Only then would it replace the existing government under the what?
A: Articles of Confederation and would apply only to those states that ratified it.

Following contentious battles in several states, when did the proposed Constitution reach that nine-state ratification plateau?
A: In June 1788.

On September 13, 1788, the Articles of Confederation Congress certified what?
A: That the new Constitution had been ratified by more than enough states.

It also directed the new government to meet in New York City on the first Wednesday in March the following year.
On March 4, 1789, the new frame of government came into force with how many of the thirteen states participating?

A: Eleven.
George Washington had fourteen handwritten copies of the Bill of Rights made, one for Congress and one for whom?

A: Each of the original thirteen states.
What happened to the copies for Georgia, Maryland, New York, and Pennsylvania?

A: They went missing.
The New York copy is thought to have been what?

A: Destroyed in a fire.
Two unidentified copies of the missing four (thought to be the Georgia and Maryland copies) survive; one is in the National Archives, and the other is where?
A: In the New York Public Library.

North Carolina's copy was stolen from the State Capitol by whom?
A: By a Union soldier following the Civil War.

When was it recovered?
A: In 2003, in an FBI sting operation.

Where has the copy retained by the First Congress has been on display (along with the Constitution and the Declaration of Independence)?
A: In the Rotunda for the Charters of Freedom room at the National Archives Building in Washington, D.C. since December 13, 1952.

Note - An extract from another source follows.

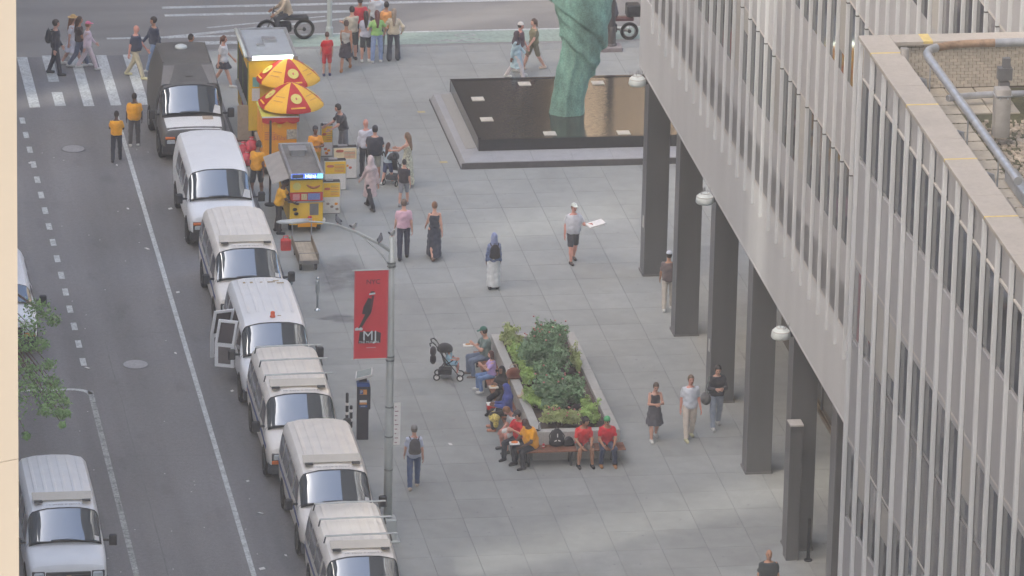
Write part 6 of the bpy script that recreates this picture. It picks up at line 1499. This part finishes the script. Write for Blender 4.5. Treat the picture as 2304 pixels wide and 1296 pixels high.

After fifty years on display, signs of deterioration in the casing were noted, while the documents themselves appeared what?
A: To be well preserved.

Accordingly, when was the casing updated and the Rotunda rededicated?
A: On September 17, 2003.

In 1941, President Franklin D. Roosevelt declared December 15 to be what?
A: The Bill of Rights Day, commemorating the 150th anniversary of the ratification of the Bill of Rights.

In 1991, the Virginia copy of the Bill of Rights toured the country in honor of its what?
A: Bicentennial, visiting the capitals of all fifty states.